Os mais assanhados falam até em armar os militares e civis ucranianos.
No final, quando ninguém acreditava, os ocidentais desencadearam o que pode vir a ser o bloqueio geoeconômico mais sofisticado da história moderna. O comandante de um Exército invencível deixou um comediante munido de um smartphone escrever a história da sua guerra.
Vladimir Putin ainda tem chances reais de realizar a sua fantasia e incorporar a Ucrânia em um arranjo imperial sob os aplausos do que resta dos seus aliados. Mas depois terá de explicar aos russos e aos povos subjugados o que ele pretende fazer desse pântano desconectado do sistema financeiro.
Incrivelmente, esse é o melhor cenário. No pior, ele terá de lidar com o arrastamento do conflito e a explosão da dissidência interna. Ameaçado, Putin poderá tentar expandir a guerra além-fronteiras.
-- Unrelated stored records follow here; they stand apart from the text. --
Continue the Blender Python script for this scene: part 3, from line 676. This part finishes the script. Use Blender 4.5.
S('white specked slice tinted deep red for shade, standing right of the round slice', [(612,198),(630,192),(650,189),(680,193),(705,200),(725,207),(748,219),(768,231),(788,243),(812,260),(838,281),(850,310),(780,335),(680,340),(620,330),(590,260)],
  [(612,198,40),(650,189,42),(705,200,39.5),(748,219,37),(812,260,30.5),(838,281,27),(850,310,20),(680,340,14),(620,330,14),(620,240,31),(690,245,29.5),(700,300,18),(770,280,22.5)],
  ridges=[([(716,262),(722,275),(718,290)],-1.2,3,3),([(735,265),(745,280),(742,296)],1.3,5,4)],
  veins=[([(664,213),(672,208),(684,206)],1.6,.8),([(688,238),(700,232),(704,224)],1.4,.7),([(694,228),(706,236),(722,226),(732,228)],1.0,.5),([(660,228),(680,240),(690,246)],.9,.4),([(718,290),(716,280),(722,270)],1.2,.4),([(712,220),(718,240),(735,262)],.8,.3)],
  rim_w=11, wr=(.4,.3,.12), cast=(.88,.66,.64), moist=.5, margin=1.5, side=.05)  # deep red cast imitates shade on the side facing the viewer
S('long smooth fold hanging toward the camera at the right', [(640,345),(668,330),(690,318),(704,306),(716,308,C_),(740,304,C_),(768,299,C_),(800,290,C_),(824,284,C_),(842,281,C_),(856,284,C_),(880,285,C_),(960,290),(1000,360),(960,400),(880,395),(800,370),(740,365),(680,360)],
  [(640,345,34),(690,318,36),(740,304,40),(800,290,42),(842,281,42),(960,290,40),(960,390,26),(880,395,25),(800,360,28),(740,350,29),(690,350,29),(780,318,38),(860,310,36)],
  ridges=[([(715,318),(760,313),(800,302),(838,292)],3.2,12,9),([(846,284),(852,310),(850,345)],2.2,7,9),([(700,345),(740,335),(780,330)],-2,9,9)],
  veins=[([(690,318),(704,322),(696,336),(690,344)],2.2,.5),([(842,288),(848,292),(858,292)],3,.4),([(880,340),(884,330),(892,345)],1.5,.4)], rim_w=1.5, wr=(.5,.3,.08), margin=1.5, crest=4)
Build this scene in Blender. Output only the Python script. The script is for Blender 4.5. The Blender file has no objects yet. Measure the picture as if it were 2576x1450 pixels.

O que é certo é que, diante do avanço da destruição de Kiev, o Putin valentão contra o imperialismo americano, que ainda mora em alguns corações, será definitivamente substituído pelo Putin senhor de Guerra de Grozni e Aleppo, que bombardeia os povos até a submissão.
Quando isso acontecer, ninguém vai mais lembrar dos planos maquiavélicos da Otan, das maldades de Biden ou das artimanhas de Zelenski. Porque a morte é um fardo que um homem carrega sozinho. E a loucura da guerra deixou Putin encurralado entre duas tragédias.